Watt’s craft was making and repairing the delicate instruments used by scientists and mathematicians. After he fixed some astronomical equipment belonging to the University of Glasgow, he was invited to open a shop within the university. Six years later, the university asked him to repair an engine. That repair job would eventually lead James Watt to a new power source—a steam engine that a historian named Barbara Freese called “perhaps the most important invention in the creation of the modern world.”
The engine led to the rapid growth and spread of industry, then to the large-scale burning of fossil fuels in order to power industry—and, in time, to the climate crisis.
WATT POWER
We’ve talked a lot about fossil fuels, but what exactly are they? Coal, oil, and natural gas are called fossil fuels because they are made of the remains of living things that died millions or even hundreds of millions of years ago. These living things were not towering dinosaurs like those you may see in museums. Instead, coal and some types of natural gas come from the remains of long-dead trees and other plants.
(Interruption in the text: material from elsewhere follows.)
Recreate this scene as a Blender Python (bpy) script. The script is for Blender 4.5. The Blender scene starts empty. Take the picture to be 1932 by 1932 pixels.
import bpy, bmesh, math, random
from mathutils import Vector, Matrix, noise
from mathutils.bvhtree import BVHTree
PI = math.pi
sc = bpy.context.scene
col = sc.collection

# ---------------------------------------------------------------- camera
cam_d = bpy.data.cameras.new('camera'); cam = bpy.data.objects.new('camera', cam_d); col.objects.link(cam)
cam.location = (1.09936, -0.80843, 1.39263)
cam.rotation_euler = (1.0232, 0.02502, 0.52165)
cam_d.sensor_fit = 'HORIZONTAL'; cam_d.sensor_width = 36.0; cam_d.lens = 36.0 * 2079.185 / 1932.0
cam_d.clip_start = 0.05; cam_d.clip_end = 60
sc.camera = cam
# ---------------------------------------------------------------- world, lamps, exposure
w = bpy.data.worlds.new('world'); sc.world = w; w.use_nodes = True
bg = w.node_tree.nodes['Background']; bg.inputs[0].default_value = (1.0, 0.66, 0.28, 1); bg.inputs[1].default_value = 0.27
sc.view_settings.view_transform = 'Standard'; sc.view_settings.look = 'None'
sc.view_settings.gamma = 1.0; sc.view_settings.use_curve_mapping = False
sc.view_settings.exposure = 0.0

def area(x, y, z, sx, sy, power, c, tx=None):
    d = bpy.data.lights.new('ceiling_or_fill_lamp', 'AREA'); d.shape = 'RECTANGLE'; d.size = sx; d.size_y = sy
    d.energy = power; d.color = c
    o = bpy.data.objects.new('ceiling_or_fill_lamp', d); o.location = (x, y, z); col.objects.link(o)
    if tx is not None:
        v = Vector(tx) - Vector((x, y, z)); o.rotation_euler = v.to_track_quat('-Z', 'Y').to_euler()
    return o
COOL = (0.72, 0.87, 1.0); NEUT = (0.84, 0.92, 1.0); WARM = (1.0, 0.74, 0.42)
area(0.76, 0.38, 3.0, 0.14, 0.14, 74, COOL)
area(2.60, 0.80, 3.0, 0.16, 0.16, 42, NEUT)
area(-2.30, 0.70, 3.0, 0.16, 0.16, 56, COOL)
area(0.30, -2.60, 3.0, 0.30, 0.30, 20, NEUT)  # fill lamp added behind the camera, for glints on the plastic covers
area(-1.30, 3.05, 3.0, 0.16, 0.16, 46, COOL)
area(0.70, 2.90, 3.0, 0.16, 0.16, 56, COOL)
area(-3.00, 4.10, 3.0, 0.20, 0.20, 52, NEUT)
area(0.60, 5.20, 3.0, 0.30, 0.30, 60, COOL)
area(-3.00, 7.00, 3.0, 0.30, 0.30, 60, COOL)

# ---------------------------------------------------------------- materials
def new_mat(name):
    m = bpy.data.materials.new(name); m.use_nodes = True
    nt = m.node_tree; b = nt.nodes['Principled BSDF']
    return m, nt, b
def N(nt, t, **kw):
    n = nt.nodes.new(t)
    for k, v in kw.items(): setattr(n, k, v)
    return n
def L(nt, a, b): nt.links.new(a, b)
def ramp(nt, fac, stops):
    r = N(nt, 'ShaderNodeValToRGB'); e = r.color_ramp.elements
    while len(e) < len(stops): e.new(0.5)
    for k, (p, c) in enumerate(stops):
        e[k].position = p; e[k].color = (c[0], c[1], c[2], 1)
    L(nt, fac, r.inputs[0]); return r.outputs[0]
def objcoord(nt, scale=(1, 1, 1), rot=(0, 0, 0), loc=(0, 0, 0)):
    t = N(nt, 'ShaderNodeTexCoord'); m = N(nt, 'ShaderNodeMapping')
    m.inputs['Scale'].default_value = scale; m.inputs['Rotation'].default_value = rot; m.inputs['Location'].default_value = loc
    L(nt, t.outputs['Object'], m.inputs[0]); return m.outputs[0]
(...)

Oil and most natural gas come from the bodies of tiny water plants like algae, or microscopic ocean-dwelling creatures called plankton.
When these living things died, they sank to the bottoms of ancient swamps and seas. Through ages of time, earth steadily built up over the trillions and trillions of remains. Pressure from the weight of the earth created chemical reactions that turned the organic remains into coal, crude oil, or natural gas.